Obviously, games are weird and players are even weirder, so there are a few rules in the book as well for what to do if something doesn't make sense for the Wealth system or the players need to pull off something monetary it can't handle, but these things should come up pretty seldom. The entire point of the Wealth system is that you don't have to keep up with it or track it; it's the same every game, and it only changes when the Saga ends or you decide to change it.

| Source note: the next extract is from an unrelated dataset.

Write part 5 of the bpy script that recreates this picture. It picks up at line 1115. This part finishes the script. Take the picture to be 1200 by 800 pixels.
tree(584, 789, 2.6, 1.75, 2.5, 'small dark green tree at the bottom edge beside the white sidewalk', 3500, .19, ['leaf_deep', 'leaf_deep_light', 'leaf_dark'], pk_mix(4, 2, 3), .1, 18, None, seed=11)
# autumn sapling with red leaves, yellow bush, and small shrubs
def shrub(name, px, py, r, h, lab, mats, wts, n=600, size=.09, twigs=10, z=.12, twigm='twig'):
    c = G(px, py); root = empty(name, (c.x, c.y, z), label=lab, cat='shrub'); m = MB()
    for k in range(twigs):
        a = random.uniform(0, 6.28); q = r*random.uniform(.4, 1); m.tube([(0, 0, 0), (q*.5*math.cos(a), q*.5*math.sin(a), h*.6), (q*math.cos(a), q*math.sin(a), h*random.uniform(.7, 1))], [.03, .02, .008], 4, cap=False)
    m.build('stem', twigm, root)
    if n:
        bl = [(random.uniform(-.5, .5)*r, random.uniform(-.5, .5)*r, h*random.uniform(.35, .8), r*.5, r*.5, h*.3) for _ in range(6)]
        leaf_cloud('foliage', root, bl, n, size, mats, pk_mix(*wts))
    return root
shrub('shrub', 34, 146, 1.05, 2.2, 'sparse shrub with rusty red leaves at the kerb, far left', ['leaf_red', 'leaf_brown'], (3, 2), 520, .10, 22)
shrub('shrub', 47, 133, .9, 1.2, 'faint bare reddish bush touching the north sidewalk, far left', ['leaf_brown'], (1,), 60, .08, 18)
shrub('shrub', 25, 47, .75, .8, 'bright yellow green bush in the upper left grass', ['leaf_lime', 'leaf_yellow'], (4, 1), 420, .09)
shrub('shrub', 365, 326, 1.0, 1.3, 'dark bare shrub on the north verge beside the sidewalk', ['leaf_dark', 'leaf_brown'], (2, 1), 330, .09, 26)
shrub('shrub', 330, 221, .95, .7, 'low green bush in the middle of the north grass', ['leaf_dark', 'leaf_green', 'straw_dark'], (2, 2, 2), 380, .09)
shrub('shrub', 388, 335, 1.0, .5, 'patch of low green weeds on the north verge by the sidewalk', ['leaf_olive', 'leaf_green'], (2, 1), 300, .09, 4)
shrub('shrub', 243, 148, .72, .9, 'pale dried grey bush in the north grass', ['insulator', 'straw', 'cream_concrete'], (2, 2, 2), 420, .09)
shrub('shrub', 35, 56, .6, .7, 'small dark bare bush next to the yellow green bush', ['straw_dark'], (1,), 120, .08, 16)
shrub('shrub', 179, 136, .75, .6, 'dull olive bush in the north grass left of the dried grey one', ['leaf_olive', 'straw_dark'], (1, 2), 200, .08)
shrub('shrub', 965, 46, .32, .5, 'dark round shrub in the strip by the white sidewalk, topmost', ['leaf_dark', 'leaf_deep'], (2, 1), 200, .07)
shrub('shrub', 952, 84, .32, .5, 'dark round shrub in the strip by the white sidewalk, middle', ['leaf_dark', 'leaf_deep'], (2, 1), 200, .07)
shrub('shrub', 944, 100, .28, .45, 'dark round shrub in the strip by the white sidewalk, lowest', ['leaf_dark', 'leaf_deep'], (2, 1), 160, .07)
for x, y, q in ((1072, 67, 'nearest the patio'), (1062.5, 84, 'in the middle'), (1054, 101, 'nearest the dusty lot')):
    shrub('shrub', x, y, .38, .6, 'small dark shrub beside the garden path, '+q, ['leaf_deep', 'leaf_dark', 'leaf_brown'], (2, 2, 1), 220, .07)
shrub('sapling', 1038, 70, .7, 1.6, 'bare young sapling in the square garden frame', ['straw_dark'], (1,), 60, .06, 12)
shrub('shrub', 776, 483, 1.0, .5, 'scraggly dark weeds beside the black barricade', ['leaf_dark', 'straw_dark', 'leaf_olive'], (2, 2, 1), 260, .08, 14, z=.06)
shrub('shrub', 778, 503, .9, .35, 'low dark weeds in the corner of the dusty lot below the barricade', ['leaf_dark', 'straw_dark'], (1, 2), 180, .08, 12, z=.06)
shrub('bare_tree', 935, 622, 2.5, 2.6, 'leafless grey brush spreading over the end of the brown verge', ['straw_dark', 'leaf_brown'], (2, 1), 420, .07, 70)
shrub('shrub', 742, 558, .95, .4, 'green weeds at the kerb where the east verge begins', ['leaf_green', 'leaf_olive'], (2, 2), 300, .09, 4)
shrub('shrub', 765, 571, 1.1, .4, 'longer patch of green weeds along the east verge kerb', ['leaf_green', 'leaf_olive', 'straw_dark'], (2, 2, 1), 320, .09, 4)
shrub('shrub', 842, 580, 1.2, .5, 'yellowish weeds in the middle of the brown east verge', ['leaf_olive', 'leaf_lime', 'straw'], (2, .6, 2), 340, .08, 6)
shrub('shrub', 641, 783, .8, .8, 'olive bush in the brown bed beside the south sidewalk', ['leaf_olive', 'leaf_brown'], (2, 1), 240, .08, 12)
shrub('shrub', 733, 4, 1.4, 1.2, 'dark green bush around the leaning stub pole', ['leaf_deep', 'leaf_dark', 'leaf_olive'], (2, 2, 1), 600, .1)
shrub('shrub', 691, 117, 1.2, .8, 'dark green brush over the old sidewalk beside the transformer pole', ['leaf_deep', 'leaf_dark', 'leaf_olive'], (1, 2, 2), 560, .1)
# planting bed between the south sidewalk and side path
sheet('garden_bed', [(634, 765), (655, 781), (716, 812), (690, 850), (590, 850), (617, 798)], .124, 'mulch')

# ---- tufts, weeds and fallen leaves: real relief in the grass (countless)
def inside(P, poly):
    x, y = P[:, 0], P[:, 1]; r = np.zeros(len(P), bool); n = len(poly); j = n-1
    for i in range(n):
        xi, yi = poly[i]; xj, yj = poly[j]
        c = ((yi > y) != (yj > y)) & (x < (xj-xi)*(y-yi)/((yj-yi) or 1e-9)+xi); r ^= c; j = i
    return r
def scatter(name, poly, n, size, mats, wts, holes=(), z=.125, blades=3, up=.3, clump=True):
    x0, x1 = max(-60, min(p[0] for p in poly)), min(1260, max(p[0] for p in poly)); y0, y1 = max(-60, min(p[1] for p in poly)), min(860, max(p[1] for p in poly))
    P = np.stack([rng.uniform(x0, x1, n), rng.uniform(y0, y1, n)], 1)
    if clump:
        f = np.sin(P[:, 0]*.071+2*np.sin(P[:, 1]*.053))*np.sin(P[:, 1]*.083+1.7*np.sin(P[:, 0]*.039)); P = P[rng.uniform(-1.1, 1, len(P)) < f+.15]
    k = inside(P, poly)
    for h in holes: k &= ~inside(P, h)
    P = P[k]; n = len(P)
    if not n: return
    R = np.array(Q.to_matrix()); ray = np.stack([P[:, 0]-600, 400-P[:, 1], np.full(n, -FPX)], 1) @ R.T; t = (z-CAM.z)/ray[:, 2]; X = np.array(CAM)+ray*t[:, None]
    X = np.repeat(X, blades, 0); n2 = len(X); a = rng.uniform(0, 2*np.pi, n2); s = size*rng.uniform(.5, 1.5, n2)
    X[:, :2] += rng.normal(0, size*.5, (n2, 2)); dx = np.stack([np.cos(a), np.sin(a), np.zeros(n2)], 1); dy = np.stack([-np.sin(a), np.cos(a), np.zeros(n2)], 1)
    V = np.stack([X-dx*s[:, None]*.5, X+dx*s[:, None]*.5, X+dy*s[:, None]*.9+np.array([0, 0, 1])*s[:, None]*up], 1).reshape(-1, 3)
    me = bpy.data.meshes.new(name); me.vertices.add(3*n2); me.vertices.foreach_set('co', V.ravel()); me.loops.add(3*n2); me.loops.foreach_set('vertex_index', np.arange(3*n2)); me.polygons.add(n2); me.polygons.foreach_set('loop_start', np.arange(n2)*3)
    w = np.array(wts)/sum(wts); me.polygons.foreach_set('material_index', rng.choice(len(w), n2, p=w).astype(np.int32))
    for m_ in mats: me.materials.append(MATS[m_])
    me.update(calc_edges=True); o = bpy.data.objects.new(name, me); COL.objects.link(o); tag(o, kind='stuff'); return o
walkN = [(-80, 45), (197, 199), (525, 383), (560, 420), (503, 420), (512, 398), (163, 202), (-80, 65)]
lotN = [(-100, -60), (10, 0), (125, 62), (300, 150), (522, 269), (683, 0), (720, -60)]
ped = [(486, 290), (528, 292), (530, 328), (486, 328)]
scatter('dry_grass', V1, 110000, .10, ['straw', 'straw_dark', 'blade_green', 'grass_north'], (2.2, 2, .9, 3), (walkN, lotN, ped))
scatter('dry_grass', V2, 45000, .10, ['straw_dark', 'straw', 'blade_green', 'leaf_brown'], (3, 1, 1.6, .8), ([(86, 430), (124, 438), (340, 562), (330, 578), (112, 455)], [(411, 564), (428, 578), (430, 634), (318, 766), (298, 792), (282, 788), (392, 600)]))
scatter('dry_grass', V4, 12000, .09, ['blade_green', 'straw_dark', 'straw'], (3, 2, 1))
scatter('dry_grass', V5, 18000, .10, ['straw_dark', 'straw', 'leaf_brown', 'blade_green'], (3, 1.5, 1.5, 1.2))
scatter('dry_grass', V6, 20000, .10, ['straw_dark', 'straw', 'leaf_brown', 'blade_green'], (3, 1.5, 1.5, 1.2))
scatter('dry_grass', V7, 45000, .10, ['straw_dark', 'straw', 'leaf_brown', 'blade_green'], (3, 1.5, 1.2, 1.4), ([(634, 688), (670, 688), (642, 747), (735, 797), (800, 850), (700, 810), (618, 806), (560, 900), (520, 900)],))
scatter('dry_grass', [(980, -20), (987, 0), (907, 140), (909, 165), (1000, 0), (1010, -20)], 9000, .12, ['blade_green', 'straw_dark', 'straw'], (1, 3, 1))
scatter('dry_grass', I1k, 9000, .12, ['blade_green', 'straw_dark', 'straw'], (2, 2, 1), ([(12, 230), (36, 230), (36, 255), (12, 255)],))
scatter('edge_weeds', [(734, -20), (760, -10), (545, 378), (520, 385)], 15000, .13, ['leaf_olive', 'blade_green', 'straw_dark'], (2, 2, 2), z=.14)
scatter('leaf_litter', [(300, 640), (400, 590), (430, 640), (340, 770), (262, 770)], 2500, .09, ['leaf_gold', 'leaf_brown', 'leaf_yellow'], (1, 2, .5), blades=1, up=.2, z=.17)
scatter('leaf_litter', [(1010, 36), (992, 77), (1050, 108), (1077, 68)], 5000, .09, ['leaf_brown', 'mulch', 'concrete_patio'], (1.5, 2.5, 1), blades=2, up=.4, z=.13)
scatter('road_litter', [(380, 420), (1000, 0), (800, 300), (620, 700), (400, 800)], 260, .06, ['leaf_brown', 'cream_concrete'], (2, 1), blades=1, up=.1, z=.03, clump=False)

Which direction is this thing going? Who's DRIVING?


What's Next?


As you can see, we have one big project to be laser focused on: finishing Devotionals! (I promise, though. This time that is actually what we're doing. We've been working on it all week.) The Hindu and Norse Devotional powersets are both about half complete, awaiting final pulling-together and polishing-up and deploying directly onto our players. Once the Devotionals (and the god powers that go with them from Heroes' patrons) are completed, we're almost out of big projects! John and I will proceed to cleaning up a lot of these smaller things, such as the crafting system tweaks and outstanding Blessings that need cleaning up, in a grand attempt to finish off mechanics and then not have to think about them ever again (you know, until expansion time, and also on this blog, and also in the playtests, and...).